REQUEST: Transcribe the listing verbatim. Do not carry over any pictures.

================

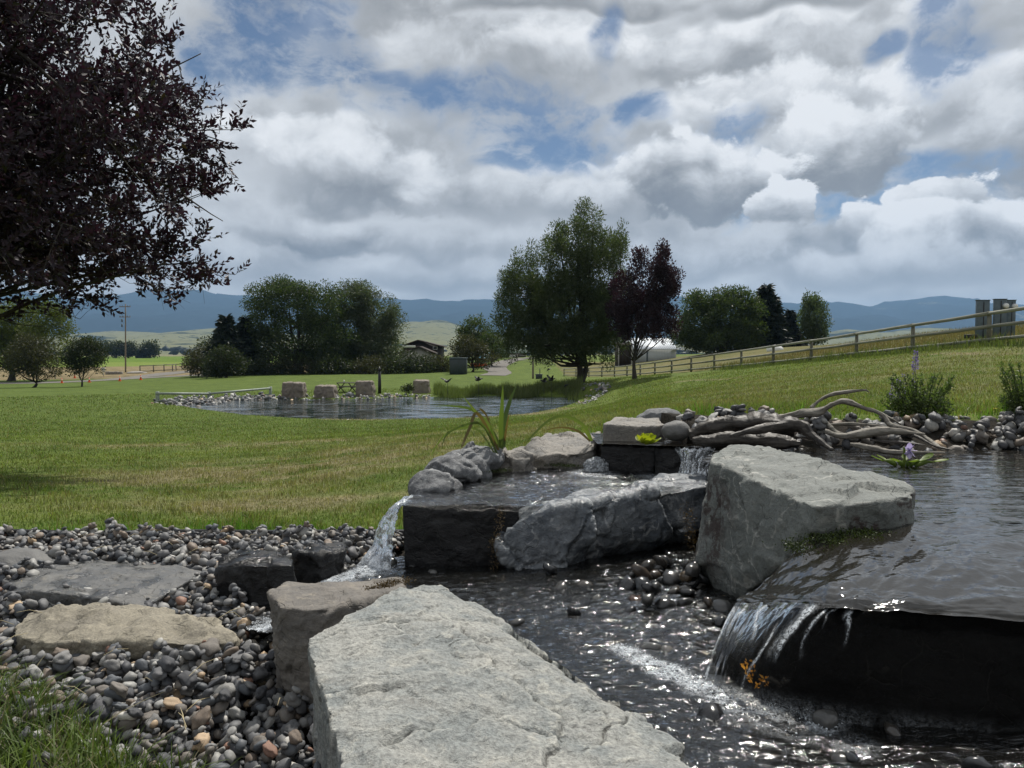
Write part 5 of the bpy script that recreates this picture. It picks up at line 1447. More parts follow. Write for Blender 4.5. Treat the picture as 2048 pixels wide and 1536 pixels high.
# ================================================================== FENCES
def railfence(name, posts_xy, hts, rails, prad, rrad, pm, rm, label, over=.12, sides=9, group=None):
    p0 = np.array((*posts_xy[0], tz(*posts_xy[0])))
    t = thing(name, p0, label, 'fence', group)
    P_ = [np.array((x, y, tz(x, y))) for x, y in posts_xy]
    for p in P_:
        mb = MB(); h = hts + over
        mb.tube([p + np.array((0, 0, -.2)), p + np.array((0, 0, h * .5)), p + np.array((0, 0, h))], prad * random.uniform(.9, 1.1), sides, jit=.05)
        mb.build('post', pm, t)
    return t, P_
# the long log fence up the slope
t = thing('log_fence', fx[3] * np.array((1, 1, 0)) + np.array((0, 0, fx[3][2] - .3)), 'long three-rail log fence climbing the slope to the right', 'fence')
n = len(FEN)
ext = [(fx[0] + (fx[0] - fx[1]) * 1.0, ft[0] + (ft[0] - ft[1]) * .9), (fx[0] + (fx[0] - fx[1]) * 2.0, ft[0] + (ft[0] - ft[1]) * 1.8)]
BOT = [e[0] for e in ext[::-1]] + list(fx); TOPP = [e[1] for e in ext[::-1]] + list(ft)
for b, tp in zip(BOT, TOPP):
    mb = MB()
    h = tp - b
    off = np.array((.09, .09, 0))
    mb.tube([b - h * .42 + off, b + h * .4 + off, b + h * 1.09 + off], [.085, .08, .072], 10, jit=.05)
    mb.build('post', M_POST, t)
for k in range(len(BOT) - 1):
    for f, r in ((0.0, .055), (.5, .06), (1.0, .065)):
        a = BOT[k] * (1 - f) + TOPP[k] * f; b = BOT[k + 1] * (1 - f) + TOPP[k + 1] * f
        a = a + (a - b) * .012
        mid = (a + b) / 2 + np.array((0, 0, random.uniform(-.03, .01)))
        mb = MB(); mb.tube(catmull([a, mid, b + (b - a) * .012], 7), np.linspace(r * 1.1, r * .92, 7), 9, jit=.04)
        mb.build('rail', M_FENCE, t)
# short two-rail fence by the pond
pp = [R(p, r, d) for p, r, d in ((315, 795, 47), (418, 789, 50), (541, 784, 54))]
bb = np.array((pp[0][0], pp[0][1], tz(pp[0][0], pp[0][1])))
t = thing('rail_fence', bb, 'short grey-green two-rail fence at the left of the pond', 'fence')
pl = [np.array((p[0], p[1], tz(p[0], p[1]))) for p in pp]
for p in pl:
    mb = MB(); mb.box(p + np.array((-.09, -.09, -.2)), p + np.array((.09, .09, .72))); mb.build('post', M_FENCE2, t, smooth=False)
for k in range(2):
    for h in (.14, .60):
        a = pl[k] + np.array((0, -.11, h)); b = pl[k + 1] + np.array((0, -.11, h))
        mb = MB(); mb.tube([a + (a - b) * .01, (a + b) / 2, b + (b - a) * .01], .075, 9); mb.build('rail', M_FENCE2, t)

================

THE RESULT:
Write part 5 of the bpy script that recreates this picture. It picks up at line 1447. More parts follow. Write for Blender 4.5. Treat the picture as 2048 pixels wide and 1536 pixels high.
# ================================================================== FENCES
def railfence(name, posts_xy, hts, rails, prad, rrad, pm, rm, label, over=.12, sides=9, group=None):
    p0 = np.array((*posts_xy[0], tz(*posts_xy[0])))
    t = thing(name, p0, label, 'fence', group)
    P_ = [np.array((x, y, tz(x, y))) for x, y in posts_xy]
    for p in P_:
        mb = MB(); h = hts + over
        mb.tube([p + np.array((0, 0, -.2)), p + np.array((0, 0, h * .5)), p + np.array((0, 0, h))], prad * random.uniform(.9, 1.1), sides, jit=.05)
        mb.build('post', pm, t)
    return t, P_
# the long log fence up the slope
t = thing('log_fence', fx[3] * np.array((1, 1, 0)) + np.array((0, 0, fx[3][2] - .3)), 'long three-rail log fence climbing the slope to the right', 'fence')
n = len(FEN)
ext = [(fx[0] + (fx[0] - fx[1]) * 1.0, ft[0] + (ft[0] - ft[1]) * .9), (fx[0] + (fx[0] - fx[1]) * 2.0, ft[0] + (ft[0] - ft[1]) * 1.8)]
BOT = [e[0] for e in ext[::-1]] + list(fx); TOPP = [e[1] for e in ext[::-1]] + list(ft)
for b, tp in zip(BOT, TOPP):
    mb = MB()
    h = tp - b
    off = np.array((.09, .09, 0))
    mb.tube([b - h * .42 + off, b + h * .4 + off, b + h * 1.09 + off], [.085, .08, .072], 10, jit=.05)
    mb.build('post', M_POST, t)
for k in range(len(BOT) - 1):
    for f, r in ((0.0, .055), (.5, .06), (1.0, .065)):
        a = BOT[k] * (1 - f) + TOPP[k] * f; b = BOT[k + 1] * (1 - f) + TOPP[k + 1] * f
        a = a + (a - b) * .012
        mid = (a + b) / 2 + np.array((0, 0, random.uniform(-.03, .01)))
        mb = MB(); mb.tube(catmull([a, mid, b + (b - a) * .012], 7), np.linspace(r * 1.1, r * .92, 7), 9, jit=.04)
        mb.build('rail', M_FENCE, t)
# short two-rail fence by the pond
pp = [R(p, r, d) for p, r, d in ((315, 795, 47), (418, 789, 50), (541, 784, 54))]
bb = np.array((pp[0][0], pp[0][1], tz(pp[0][0], pp[0][1])))
t = thing('rail_fence', bb, 'short grey-green two-rail fence at the left of the pond', 'fence')
pl = [np.array((p[0], p[1], tz(p[0], p[1]))) for p in pp]
for p in pl:
    mb = MB(); mb.box(p + np.array((-.09, -.09, -.2)), p + np.array((.09, .09, .72))); mb.build('post', M_FENCE2, t, smooth=False)
for k in range(2):
    for h in (.14, .60):
        a = pl[k] + np.array((0, -.11, h)); b = pl[k + 1] + np.array((0, -.11, h))
        mb = MB(); mb.tube([a + (a - b) * .01, (a + b) / 2, b + (b - a) * .01], .075, 9); mb.build('rail', M_FENCE2, t)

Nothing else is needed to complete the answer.